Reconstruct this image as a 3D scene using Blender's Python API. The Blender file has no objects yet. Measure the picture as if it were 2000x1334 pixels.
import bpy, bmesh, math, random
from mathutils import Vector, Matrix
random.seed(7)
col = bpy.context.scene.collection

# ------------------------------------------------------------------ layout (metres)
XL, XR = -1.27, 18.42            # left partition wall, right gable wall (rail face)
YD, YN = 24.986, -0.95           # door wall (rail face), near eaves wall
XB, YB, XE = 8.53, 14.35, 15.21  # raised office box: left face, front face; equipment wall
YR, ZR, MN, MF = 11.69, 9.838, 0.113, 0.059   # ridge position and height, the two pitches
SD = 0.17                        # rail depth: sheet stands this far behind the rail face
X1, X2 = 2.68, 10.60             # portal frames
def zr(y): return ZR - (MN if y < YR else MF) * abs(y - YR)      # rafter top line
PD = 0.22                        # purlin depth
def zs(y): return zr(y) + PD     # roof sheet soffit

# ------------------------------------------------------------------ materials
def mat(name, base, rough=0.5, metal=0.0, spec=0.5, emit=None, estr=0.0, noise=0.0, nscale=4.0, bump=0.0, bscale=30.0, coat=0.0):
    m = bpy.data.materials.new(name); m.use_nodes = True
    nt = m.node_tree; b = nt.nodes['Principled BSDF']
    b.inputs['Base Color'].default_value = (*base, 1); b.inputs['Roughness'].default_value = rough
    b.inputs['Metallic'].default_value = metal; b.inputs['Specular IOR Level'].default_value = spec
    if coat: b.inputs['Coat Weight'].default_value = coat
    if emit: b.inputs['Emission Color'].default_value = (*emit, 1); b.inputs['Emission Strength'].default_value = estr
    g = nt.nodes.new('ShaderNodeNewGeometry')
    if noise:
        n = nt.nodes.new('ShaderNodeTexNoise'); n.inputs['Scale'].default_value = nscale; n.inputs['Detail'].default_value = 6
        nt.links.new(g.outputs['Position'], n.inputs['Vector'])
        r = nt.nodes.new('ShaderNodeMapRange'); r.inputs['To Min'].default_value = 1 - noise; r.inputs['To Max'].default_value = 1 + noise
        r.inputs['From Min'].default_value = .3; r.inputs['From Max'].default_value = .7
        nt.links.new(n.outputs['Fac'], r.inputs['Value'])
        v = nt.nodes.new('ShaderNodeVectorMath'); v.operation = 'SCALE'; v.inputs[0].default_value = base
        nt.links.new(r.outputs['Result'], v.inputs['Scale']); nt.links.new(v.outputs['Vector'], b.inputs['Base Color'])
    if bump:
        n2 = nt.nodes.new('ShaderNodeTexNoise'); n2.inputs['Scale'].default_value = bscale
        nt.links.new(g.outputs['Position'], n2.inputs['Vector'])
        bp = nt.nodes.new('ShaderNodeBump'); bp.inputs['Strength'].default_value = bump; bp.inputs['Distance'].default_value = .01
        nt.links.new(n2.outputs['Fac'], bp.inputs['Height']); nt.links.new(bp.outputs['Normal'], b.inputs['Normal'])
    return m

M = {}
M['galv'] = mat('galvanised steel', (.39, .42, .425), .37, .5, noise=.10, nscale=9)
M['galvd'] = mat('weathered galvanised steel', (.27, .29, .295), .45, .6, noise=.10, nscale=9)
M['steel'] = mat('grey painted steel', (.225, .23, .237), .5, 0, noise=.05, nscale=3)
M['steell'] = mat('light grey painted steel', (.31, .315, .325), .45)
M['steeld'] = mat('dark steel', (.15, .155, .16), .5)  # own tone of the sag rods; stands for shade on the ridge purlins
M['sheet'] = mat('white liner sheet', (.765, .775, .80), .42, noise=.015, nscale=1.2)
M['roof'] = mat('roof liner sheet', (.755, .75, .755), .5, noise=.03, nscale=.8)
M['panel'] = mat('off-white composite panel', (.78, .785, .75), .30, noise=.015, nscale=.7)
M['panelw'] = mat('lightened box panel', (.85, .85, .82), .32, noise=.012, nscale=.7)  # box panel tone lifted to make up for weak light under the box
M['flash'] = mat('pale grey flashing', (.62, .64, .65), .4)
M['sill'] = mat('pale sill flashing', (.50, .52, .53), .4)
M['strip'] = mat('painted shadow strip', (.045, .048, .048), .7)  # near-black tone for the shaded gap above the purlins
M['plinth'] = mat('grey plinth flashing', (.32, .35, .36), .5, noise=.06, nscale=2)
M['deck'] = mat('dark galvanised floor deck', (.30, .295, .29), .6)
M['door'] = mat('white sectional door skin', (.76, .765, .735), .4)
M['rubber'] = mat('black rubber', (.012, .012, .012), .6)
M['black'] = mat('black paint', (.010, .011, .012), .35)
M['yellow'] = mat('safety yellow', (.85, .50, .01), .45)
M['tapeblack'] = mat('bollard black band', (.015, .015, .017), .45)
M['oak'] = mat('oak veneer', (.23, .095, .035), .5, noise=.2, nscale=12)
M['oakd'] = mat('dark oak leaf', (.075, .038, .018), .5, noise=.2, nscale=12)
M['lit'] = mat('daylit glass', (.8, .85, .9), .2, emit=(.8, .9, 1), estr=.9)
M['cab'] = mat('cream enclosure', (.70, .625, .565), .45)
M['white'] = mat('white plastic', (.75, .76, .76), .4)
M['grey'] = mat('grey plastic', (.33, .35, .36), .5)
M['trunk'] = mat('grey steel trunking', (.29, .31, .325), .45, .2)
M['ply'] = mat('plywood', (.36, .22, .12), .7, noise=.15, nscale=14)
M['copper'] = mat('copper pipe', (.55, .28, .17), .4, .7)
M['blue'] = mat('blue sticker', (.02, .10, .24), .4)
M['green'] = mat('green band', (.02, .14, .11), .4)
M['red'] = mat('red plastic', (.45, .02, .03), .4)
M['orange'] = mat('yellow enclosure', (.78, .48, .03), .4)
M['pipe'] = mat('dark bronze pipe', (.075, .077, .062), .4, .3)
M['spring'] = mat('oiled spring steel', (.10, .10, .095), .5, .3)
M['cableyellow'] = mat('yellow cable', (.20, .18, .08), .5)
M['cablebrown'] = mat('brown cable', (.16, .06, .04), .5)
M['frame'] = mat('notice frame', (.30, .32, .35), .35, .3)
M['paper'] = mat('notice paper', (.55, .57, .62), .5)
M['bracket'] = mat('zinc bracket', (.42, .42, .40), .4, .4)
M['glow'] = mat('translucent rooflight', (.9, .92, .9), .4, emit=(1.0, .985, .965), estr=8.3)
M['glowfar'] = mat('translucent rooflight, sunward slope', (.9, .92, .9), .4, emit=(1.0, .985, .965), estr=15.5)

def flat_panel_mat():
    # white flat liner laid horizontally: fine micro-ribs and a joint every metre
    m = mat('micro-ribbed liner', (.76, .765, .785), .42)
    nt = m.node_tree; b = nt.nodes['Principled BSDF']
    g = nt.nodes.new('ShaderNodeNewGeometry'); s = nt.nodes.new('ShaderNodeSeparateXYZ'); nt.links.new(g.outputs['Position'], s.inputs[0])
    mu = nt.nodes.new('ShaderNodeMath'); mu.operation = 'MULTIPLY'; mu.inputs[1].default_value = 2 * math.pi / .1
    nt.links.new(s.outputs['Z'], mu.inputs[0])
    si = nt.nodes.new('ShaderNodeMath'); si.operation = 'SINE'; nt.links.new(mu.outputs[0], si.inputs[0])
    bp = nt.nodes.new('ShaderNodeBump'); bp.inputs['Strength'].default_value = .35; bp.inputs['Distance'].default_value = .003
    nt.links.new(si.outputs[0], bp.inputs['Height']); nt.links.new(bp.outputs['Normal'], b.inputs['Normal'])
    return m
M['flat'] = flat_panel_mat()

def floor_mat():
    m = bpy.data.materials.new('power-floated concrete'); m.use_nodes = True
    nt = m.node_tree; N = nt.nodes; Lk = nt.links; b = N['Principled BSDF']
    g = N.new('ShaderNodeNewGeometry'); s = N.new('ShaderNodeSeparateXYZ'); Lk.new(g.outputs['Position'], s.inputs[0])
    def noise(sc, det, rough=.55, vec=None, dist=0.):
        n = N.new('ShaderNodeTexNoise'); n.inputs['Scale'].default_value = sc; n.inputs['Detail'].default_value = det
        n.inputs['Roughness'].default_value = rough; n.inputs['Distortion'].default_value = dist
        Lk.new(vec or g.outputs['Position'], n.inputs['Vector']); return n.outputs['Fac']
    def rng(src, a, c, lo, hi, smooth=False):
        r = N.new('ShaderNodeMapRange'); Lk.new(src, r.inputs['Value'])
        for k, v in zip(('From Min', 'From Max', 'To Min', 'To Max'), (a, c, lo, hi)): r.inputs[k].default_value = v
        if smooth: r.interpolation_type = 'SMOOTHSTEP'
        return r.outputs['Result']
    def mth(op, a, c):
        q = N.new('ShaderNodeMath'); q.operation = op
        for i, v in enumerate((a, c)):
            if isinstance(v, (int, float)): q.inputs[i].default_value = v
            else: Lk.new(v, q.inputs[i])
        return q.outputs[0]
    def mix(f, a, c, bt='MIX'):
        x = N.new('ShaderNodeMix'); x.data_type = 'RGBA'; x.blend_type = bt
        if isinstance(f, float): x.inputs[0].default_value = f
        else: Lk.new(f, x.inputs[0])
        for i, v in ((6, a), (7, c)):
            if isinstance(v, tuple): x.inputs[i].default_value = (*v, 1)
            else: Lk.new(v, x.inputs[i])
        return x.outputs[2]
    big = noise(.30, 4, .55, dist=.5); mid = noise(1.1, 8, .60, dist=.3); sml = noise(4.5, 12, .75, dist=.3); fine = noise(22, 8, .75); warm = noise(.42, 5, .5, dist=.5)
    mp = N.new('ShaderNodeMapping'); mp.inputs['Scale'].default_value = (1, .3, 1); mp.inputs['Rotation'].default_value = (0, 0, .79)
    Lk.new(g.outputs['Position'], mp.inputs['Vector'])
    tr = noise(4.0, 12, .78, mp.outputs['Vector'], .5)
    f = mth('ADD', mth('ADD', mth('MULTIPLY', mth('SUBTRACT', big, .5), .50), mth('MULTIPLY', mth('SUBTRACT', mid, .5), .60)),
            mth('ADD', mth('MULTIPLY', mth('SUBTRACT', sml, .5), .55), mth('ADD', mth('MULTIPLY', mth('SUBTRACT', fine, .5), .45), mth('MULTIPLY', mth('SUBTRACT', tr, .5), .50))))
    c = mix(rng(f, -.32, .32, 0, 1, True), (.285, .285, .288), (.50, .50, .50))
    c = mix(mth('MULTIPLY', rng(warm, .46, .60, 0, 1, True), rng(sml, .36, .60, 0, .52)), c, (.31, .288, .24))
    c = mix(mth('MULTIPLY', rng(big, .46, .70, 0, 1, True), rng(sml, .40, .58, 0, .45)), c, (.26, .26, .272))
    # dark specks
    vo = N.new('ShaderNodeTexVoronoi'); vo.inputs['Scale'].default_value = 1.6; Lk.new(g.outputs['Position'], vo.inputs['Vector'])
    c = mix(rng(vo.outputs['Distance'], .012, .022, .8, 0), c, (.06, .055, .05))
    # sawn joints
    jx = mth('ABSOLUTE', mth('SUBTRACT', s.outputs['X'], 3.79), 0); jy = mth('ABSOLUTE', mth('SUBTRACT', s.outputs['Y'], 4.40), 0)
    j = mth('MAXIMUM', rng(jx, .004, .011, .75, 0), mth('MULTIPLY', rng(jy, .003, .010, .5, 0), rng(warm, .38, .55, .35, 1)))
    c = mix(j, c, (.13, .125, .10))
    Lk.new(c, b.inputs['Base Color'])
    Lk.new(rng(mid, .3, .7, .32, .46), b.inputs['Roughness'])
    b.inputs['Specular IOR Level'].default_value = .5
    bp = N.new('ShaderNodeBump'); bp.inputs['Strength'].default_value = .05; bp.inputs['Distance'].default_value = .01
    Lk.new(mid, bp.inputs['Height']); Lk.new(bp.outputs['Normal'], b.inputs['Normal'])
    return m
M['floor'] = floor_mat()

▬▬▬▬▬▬

▶ _DIRECTIVE_:
Copy out every line of the listing that contains the string "scene".

▶ _RESULT FOR THIS TASK_:
Reconstruct this image as a 3D scene using Blender's Python API. The Blender file has no objects yet. Measure the picture as if it were 2000x1334 pixels.
col = bpy.context.scene.collection